# start of TASK MATERIAL

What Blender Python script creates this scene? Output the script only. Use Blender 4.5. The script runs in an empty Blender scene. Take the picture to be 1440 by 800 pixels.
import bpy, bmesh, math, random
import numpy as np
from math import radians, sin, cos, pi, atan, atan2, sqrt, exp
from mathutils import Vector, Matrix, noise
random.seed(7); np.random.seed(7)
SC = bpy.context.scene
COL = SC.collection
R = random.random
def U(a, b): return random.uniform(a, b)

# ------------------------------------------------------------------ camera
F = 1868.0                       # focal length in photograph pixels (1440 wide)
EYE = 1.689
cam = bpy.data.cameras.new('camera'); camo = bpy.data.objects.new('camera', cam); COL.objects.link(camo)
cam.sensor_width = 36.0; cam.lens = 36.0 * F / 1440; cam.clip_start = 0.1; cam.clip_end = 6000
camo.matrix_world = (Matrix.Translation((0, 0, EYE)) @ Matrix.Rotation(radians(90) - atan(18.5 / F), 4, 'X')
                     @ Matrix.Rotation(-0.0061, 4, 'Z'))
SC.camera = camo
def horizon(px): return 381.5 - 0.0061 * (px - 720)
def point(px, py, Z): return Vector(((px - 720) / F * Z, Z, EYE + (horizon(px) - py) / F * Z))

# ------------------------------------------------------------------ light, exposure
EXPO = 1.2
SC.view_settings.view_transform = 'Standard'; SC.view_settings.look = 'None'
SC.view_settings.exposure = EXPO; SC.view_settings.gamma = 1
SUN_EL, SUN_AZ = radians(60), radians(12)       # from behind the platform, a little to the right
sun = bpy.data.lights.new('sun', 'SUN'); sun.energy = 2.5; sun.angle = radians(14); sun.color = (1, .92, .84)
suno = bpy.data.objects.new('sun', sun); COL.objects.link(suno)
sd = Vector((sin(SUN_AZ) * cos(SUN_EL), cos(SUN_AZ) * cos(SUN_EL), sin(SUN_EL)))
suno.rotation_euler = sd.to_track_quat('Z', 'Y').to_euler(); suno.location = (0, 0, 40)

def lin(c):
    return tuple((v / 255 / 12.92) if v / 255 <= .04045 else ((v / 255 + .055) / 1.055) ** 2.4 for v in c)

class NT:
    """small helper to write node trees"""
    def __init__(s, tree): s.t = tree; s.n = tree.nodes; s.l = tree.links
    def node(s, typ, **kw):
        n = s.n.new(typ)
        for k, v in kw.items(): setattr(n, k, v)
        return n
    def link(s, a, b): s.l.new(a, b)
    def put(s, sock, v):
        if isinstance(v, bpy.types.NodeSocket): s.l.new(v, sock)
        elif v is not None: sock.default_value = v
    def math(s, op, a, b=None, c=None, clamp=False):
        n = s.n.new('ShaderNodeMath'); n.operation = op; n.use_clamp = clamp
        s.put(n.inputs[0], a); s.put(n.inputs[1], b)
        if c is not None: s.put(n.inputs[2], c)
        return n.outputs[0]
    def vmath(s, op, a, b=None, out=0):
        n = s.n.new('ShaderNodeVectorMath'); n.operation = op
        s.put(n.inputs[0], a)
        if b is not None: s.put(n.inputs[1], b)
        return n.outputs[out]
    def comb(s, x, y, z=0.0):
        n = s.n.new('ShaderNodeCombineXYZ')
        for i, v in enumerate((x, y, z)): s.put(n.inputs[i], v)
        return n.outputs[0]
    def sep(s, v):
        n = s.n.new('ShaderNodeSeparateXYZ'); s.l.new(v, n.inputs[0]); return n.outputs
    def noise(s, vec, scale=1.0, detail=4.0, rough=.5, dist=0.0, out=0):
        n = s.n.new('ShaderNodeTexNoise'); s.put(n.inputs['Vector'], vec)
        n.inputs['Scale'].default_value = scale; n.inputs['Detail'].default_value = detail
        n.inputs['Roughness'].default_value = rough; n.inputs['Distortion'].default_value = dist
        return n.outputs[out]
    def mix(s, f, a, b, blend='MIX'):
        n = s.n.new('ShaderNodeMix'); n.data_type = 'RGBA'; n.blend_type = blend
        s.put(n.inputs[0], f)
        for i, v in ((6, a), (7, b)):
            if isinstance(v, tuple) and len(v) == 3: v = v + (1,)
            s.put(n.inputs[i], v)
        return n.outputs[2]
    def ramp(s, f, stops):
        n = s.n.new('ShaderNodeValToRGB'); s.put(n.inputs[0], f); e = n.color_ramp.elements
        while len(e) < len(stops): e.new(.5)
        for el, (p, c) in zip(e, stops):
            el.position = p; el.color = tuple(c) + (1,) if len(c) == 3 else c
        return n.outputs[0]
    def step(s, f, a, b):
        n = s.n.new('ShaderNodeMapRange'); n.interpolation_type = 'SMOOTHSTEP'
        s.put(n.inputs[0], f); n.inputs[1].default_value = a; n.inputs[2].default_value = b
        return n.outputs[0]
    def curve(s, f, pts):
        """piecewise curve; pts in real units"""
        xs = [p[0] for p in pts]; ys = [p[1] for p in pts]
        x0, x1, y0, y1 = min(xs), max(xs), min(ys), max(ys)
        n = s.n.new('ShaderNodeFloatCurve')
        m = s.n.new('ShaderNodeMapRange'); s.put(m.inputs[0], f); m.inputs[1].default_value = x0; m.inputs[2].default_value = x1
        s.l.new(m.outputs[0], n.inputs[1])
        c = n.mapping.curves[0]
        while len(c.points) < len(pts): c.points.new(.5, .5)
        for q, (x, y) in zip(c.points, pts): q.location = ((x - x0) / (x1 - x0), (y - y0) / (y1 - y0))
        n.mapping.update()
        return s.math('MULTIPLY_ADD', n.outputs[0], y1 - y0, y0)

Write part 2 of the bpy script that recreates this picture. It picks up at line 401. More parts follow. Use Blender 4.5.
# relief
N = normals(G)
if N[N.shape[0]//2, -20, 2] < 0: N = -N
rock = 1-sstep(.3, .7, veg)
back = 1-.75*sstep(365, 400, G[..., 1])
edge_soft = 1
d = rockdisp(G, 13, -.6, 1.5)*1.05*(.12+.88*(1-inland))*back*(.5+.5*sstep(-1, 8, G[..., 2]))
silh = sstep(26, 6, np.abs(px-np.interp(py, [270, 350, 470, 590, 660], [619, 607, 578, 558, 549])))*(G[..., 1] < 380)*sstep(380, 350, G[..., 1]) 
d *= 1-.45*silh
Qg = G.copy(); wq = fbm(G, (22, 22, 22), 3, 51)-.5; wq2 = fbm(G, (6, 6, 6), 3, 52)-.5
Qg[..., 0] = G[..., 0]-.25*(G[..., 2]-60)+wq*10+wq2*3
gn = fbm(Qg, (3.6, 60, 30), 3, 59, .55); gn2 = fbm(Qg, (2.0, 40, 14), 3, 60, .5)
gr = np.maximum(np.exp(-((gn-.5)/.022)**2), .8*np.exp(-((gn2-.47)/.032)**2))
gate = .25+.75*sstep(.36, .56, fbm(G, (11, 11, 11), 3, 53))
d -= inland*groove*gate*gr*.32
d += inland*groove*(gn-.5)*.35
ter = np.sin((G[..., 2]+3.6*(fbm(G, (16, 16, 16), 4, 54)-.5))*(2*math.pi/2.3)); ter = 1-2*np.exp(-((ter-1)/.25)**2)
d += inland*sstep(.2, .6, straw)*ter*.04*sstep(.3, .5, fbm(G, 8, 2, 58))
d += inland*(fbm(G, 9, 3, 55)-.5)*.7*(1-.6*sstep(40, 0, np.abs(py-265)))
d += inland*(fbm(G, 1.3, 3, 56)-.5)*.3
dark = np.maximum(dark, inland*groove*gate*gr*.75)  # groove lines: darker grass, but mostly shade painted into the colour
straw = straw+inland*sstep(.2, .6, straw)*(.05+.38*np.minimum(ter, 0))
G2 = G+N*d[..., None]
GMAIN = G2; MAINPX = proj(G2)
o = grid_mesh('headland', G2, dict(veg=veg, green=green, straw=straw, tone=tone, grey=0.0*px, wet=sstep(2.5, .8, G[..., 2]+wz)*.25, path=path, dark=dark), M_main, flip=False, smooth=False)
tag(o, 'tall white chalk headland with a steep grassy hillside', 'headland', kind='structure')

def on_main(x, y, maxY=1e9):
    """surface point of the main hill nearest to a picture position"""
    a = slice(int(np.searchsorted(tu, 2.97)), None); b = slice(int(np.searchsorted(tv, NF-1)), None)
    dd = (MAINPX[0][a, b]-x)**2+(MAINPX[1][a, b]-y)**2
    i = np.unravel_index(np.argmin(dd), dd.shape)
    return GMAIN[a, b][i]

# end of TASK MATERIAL

• BRIEF: Transcribe the lines beginning at the one that contains "fbm(G, 8, 2, 58))" and ending at the one that contains "GMAIN = G2; MAINPX = proj(G2)", with nothing added or left out.

• WRITTEN RESPONSE:
d += inland*sstep(.2, .6, straw)*ter*.04*sstep(.3, .5, fbm(G, 8, 2, 58))
d += inland*(fbm(G, 9, 3, 55)-.5)*.7*(1-.6*sstep(40, 0, np.abs(py-265)))
d += inland*(fbm(G, 1.3, 3, 56)-.5)*.3
dark = np.maximum(dark, inland*groove*gate*gr*.75)  # groove lines: darker grass, but mostly shade painted into the colour
straw = straw+inland*sstep(.2, .6, straw)*(.05+.38*np.minimum(ter, 0))
G2 = G+N*d[..., None]
GMAIN = G2; MAINPX = proj(G2)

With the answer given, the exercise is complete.